- _Task to carry out_: Find the lines containing the word "pixels" and copy every one of them.

- _Material supplied_:
↓
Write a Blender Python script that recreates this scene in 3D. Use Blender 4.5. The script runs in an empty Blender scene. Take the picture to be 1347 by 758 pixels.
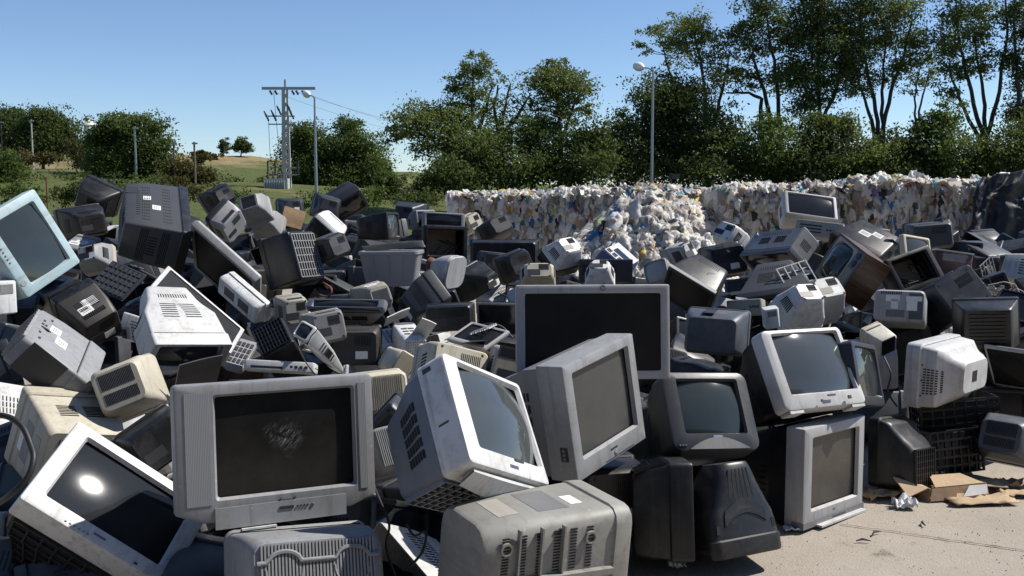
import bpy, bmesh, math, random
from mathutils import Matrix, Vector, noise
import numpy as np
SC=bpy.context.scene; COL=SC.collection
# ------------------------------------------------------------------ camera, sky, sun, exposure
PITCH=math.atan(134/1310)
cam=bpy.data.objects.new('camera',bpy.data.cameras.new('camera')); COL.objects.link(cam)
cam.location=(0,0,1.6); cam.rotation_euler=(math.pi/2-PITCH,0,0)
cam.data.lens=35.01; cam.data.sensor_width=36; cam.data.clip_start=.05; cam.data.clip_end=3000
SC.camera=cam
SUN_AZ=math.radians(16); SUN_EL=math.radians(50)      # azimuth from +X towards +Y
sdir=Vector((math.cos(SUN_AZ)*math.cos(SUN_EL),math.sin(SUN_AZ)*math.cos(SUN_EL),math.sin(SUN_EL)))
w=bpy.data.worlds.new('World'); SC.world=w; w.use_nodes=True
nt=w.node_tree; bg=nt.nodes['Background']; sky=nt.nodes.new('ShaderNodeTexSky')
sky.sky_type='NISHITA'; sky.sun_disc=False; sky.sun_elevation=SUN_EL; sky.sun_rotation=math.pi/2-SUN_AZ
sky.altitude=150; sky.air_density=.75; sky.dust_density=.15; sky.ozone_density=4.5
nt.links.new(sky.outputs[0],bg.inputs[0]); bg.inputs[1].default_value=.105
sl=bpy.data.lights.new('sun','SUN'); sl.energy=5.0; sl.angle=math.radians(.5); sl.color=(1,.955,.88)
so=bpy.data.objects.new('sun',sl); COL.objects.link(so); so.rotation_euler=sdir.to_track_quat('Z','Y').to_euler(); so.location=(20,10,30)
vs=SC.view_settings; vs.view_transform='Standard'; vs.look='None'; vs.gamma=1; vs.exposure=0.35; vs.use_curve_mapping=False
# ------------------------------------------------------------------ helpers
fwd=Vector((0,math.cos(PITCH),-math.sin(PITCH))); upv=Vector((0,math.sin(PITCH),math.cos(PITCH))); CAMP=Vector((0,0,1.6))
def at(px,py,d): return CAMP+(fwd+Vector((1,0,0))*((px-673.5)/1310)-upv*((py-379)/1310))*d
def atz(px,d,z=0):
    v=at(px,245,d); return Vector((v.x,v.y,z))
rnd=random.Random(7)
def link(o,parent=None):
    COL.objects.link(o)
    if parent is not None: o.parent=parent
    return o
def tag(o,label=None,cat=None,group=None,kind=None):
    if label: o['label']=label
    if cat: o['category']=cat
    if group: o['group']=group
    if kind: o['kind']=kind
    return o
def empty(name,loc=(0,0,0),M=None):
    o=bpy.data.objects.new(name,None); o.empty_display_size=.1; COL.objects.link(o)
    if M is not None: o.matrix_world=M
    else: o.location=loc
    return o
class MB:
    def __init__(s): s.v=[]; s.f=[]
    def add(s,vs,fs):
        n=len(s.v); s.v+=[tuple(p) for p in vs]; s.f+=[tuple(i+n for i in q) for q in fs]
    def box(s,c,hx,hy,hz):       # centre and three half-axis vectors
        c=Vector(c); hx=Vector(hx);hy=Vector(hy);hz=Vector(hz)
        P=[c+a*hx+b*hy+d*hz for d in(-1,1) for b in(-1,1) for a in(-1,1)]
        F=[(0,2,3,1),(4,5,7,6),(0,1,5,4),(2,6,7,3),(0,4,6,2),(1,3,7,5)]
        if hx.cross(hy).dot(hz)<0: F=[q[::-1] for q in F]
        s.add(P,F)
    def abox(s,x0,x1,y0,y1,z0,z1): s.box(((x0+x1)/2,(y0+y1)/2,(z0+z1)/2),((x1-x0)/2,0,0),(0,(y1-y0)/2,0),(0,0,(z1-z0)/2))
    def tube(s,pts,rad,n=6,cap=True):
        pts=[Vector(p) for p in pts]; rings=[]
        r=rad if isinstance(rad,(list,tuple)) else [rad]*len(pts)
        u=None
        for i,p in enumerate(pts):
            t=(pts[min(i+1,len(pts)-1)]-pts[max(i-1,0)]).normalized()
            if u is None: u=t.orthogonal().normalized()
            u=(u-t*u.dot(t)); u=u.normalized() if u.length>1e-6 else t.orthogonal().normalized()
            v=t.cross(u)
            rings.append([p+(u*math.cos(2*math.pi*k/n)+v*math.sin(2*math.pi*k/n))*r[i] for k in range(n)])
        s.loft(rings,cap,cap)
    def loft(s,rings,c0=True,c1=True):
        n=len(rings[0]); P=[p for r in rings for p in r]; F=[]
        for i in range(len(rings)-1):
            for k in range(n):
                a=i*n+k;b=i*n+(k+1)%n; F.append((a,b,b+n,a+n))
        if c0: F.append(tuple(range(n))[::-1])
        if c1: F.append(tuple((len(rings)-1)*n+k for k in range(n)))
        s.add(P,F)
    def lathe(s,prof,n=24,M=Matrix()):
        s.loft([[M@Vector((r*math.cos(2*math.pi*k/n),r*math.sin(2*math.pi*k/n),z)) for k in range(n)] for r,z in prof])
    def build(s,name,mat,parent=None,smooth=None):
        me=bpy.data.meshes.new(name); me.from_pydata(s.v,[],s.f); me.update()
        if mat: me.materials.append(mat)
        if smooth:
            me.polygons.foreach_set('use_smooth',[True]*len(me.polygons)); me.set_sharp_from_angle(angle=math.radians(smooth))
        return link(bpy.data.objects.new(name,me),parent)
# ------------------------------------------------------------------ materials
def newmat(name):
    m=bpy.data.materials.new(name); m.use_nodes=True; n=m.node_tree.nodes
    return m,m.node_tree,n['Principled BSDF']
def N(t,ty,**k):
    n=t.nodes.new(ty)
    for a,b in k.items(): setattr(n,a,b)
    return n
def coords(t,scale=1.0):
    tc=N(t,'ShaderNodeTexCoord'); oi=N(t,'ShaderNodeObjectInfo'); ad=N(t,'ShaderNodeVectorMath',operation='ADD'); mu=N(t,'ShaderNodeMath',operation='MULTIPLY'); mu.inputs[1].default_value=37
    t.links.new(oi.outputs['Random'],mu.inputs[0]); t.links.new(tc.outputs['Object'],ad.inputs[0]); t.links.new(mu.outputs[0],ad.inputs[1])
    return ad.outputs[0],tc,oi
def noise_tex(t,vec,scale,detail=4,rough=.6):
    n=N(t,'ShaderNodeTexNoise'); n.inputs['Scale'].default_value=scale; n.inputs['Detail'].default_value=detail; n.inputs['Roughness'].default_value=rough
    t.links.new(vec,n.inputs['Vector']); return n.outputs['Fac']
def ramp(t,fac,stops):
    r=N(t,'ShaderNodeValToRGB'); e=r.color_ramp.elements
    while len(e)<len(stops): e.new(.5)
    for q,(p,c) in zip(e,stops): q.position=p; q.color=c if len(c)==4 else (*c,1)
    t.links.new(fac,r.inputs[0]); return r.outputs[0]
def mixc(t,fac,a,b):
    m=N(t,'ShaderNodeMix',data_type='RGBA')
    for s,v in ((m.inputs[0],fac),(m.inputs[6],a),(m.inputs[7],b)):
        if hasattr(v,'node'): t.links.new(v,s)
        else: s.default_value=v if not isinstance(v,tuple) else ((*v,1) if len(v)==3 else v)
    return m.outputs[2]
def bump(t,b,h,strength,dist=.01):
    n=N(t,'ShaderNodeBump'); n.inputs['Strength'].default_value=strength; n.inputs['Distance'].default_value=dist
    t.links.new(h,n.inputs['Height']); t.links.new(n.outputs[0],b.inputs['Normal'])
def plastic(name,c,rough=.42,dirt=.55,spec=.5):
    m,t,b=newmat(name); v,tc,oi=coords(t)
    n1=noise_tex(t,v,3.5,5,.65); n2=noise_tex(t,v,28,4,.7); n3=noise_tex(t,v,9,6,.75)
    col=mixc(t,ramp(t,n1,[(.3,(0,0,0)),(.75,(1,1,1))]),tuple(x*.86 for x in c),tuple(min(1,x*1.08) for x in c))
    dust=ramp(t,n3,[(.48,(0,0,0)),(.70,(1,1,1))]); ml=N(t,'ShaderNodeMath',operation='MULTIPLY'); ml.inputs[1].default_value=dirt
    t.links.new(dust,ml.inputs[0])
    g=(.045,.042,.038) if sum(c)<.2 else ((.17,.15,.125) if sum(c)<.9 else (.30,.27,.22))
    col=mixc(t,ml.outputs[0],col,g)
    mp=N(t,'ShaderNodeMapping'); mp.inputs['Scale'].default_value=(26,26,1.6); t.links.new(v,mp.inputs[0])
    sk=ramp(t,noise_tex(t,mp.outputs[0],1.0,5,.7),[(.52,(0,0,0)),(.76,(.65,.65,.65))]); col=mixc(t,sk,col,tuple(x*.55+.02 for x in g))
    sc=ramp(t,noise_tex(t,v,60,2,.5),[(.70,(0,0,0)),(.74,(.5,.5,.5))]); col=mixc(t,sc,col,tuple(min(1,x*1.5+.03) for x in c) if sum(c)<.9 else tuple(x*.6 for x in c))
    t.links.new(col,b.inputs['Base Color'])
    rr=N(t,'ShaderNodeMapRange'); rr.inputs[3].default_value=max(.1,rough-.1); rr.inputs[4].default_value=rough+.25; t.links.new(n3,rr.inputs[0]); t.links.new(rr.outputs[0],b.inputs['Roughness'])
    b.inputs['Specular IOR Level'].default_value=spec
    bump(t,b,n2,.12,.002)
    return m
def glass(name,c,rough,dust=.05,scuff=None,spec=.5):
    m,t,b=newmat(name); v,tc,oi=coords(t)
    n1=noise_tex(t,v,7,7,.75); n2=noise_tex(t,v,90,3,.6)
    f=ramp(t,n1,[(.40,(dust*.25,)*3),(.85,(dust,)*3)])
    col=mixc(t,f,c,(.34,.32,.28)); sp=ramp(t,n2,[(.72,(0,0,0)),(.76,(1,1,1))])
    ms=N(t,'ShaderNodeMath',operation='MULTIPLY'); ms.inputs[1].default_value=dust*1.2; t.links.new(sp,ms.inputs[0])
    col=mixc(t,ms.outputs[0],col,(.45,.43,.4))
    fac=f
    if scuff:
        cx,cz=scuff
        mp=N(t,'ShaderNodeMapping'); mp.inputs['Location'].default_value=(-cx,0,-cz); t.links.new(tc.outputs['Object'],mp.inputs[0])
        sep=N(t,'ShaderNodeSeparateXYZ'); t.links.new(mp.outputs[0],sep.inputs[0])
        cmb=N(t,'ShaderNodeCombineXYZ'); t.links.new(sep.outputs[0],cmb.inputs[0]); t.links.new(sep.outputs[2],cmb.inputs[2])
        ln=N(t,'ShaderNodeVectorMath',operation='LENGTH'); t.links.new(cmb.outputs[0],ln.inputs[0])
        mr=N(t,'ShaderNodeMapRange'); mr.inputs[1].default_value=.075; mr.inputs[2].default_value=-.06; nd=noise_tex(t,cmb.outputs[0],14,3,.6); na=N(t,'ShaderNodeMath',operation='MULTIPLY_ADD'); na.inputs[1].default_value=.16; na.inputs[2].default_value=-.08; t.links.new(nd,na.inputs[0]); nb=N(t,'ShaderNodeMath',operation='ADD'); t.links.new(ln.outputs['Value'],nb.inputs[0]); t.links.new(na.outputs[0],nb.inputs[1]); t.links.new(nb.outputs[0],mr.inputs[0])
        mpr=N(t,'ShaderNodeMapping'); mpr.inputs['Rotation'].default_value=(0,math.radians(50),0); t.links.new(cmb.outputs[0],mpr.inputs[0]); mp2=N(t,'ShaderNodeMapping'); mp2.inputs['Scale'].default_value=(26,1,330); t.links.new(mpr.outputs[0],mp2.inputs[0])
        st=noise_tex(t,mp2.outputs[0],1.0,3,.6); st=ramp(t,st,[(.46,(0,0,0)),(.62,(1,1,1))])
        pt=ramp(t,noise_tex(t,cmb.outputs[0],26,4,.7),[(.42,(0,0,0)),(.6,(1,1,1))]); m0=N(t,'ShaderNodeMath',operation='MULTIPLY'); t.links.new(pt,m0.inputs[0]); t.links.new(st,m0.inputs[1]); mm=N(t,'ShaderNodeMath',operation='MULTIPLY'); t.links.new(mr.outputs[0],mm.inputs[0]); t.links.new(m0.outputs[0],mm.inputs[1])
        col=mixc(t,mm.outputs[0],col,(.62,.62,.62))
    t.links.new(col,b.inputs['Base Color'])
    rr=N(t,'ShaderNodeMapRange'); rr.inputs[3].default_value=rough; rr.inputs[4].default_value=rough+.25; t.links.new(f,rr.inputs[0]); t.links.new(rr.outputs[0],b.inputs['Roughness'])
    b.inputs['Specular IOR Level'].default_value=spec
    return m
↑
↓
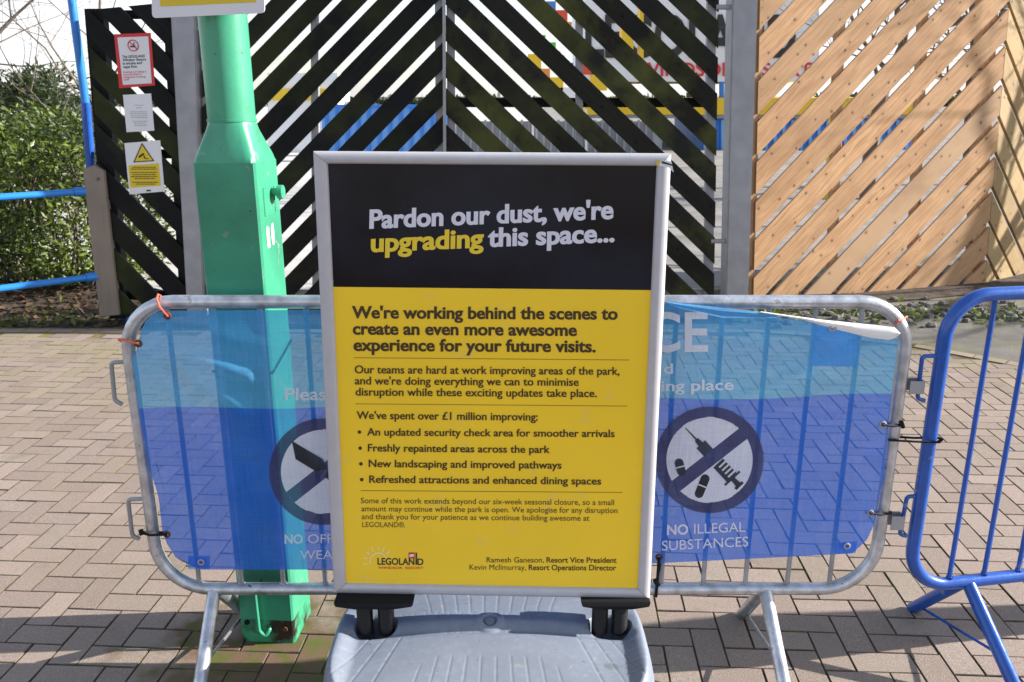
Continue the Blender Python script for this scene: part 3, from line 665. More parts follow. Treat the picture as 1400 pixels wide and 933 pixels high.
↑
↓
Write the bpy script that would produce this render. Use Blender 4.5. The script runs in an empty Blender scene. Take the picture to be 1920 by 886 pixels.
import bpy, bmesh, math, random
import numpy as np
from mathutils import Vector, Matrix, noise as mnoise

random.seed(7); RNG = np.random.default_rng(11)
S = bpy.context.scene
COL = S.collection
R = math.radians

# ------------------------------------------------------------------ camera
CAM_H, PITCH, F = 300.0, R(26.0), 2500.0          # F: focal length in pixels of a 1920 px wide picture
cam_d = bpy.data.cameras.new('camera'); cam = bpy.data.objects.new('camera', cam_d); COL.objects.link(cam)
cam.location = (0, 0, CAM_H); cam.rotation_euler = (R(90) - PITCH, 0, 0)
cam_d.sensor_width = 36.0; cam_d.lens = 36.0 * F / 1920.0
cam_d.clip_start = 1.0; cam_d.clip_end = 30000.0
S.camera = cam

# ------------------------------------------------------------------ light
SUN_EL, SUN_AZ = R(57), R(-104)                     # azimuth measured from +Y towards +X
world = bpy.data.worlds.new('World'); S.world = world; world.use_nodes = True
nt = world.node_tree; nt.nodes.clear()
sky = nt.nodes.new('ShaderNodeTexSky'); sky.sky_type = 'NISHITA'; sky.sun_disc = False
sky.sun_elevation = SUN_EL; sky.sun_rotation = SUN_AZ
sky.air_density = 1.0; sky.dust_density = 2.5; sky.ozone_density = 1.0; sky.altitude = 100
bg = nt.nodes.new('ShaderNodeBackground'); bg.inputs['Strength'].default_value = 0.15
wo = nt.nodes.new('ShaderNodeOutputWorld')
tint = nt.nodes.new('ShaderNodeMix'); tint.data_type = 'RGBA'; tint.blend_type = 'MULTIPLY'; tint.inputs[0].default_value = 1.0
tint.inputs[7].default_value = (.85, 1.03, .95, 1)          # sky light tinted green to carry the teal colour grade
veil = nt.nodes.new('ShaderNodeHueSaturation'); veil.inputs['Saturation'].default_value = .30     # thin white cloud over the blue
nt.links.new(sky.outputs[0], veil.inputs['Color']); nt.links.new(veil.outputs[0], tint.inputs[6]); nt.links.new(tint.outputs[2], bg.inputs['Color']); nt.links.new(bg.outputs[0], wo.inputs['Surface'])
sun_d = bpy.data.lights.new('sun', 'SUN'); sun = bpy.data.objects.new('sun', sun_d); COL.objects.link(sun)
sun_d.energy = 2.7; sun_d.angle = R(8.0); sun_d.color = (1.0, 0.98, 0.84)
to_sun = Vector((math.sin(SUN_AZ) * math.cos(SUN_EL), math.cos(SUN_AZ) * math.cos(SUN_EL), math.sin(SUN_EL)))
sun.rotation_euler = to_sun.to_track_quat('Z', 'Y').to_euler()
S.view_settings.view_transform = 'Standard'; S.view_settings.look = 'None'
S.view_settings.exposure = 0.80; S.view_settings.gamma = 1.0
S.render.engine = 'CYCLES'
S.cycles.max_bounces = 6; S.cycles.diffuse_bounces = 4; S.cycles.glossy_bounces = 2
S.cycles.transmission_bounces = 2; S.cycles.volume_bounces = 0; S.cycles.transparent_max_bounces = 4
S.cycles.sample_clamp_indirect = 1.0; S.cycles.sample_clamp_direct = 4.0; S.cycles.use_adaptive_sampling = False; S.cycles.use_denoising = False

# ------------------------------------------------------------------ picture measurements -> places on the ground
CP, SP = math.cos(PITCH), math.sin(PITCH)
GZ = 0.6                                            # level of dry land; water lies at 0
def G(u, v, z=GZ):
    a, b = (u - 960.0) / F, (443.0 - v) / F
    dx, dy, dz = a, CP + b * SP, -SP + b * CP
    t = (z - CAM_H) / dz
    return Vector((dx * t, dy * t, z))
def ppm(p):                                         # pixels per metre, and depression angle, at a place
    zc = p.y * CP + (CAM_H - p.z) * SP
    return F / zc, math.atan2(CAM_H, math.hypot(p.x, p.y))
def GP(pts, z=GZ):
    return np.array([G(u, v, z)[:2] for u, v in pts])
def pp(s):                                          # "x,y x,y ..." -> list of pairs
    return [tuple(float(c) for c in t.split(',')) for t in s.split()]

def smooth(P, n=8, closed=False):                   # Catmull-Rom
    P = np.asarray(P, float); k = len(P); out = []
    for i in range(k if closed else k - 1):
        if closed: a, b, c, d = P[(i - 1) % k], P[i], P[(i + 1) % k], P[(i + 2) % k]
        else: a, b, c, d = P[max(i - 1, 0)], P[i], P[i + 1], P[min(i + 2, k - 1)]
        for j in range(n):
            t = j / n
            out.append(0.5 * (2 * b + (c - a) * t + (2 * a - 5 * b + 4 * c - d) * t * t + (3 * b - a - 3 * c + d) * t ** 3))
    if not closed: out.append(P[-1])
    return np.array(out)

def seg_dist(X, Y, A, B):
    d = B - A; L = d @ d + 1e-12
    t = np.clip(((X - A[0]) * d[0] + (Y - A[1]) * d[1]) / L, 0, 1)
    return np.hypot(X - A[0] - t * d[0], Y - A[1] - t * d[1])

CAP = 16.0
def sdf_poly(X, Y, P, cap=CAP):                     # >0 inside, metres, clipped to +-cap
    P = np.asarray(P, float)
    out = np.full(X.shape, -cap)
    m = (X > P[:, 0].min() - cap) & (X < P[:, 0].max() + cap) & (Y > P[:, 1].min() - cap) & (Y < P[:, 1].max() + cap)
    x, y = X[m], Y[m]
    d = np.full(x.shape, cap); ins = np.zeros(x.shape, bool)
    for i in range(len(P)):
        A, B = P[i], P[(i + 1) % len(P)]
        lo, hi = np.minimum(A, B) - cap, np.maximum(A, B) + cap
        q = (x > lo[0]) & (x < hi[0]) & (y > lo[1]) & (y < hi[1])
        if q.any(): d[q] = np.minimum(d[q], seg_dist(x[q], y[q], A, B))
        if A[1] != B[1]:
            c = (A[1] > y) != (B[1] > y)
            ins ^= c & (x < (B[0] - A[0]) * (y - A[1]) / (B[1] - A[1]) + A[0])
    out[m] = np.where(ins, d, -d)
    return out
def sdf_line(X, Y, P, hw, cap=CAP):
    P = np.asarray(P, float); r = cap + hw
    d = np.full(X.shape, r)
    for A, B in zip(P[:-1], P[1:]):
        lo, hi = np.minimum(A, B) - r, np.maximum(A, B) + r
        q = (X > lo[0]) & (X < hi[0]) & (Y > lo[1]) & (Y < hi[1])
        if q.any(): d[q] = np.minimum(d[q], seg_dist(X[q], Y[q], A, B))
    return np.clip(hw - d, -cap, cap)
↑
- _The response_:
Write a Blender Python script that recreates this scene in 3D. Use Blender 4.5. The script runs in an empty Blender scene. Take the picture to be 1347 by 758 pixels.
Continue the Blender Python script for this scene: part 3, from line 665. More parts follow. Treat the picture as 1400 pixels wide and 933 pixels high.
Write the bpy script that would produce this render. Use Blender 4.5. The script runs in an empty Blender scene. Take the picture to be 1920 by 886 pixels.
CAM_H, PITCH, F = 300.0, R(26.0), 2500.0          # F: focal length in pixels of a 1920 px wide picture
def ppm(p):                                         # pixels per metre, and depression angle, at a place